Get the drinks. It's professor all round

March 31, 2006

All 850 academic staff at Warwick University will from next year be able to call themselves "professor" following a decision to adopt the US system of academic titles.

Warwick is the first UK university to break away from hundreds of years of academic tradition, renaming lecturers "assistant professors", senior lecturers and readers "associate professors" while still calling professors "professors".

The radical move will horrify those who believe the "professor" title should be reserved for an academic elite. But David VandeLinde, Warwick's vice-chancellor, predicted that other UK universities would follow suit.

He said: "It gives us instantly internationally recognisable titles and provides us with a unique offer to our academic teaching staff in which all can share in the title of professor. It will inevitably be copied, but Warwick will be remembered as having the foresight to lead that change."

In fact, the London Business School already uses US titles, while Nottingham University has adopted the "associate professor" title on a voluntary basis for recently promoted senior lecturers and readers.

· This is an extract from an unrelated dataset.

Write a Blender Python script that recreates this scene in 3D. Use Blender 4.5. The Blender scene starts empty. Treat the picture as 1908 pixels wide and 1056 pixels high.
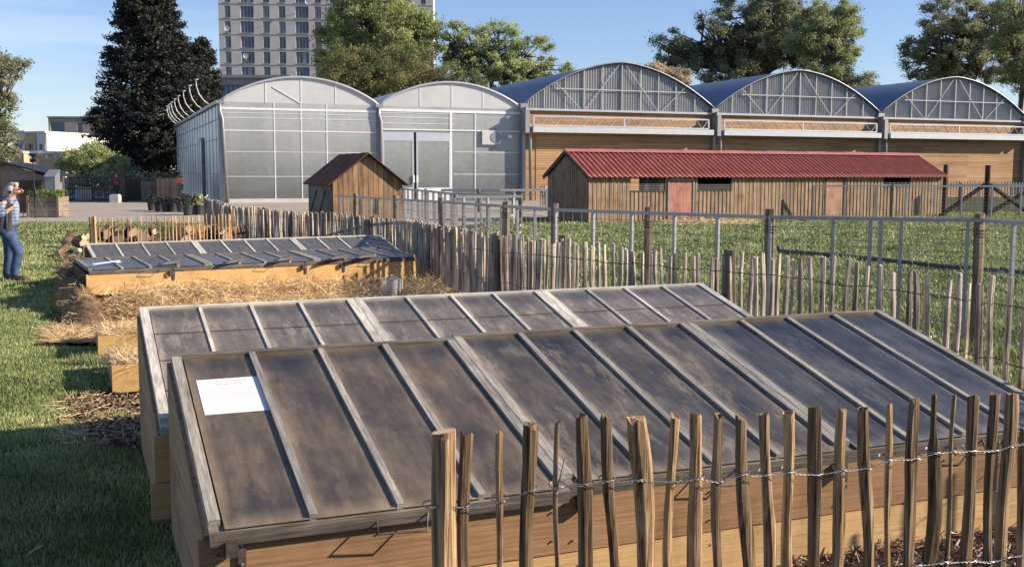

But Warwick will be the first university to adopt US titles for all academic staff. The system will be used for new appointees and adopted by existing staff by the start of the 2007-08 academic year.

Andrew Oswald, a professor in Warwick's department of economics, conceded it would "fractionally" devalue the professor title, but said: "The British system is out of date. People don't understand it."

Sandra Chapman, professor at its Centre for Fusion, Space and Astrophysics, said: "It makes it easier to hire from the US."

Officials at Warwick stress that the new system will not affect the pay and tenure of academics. One added: "If academics want to call themselves 'associate professor (reader)', then that's fine."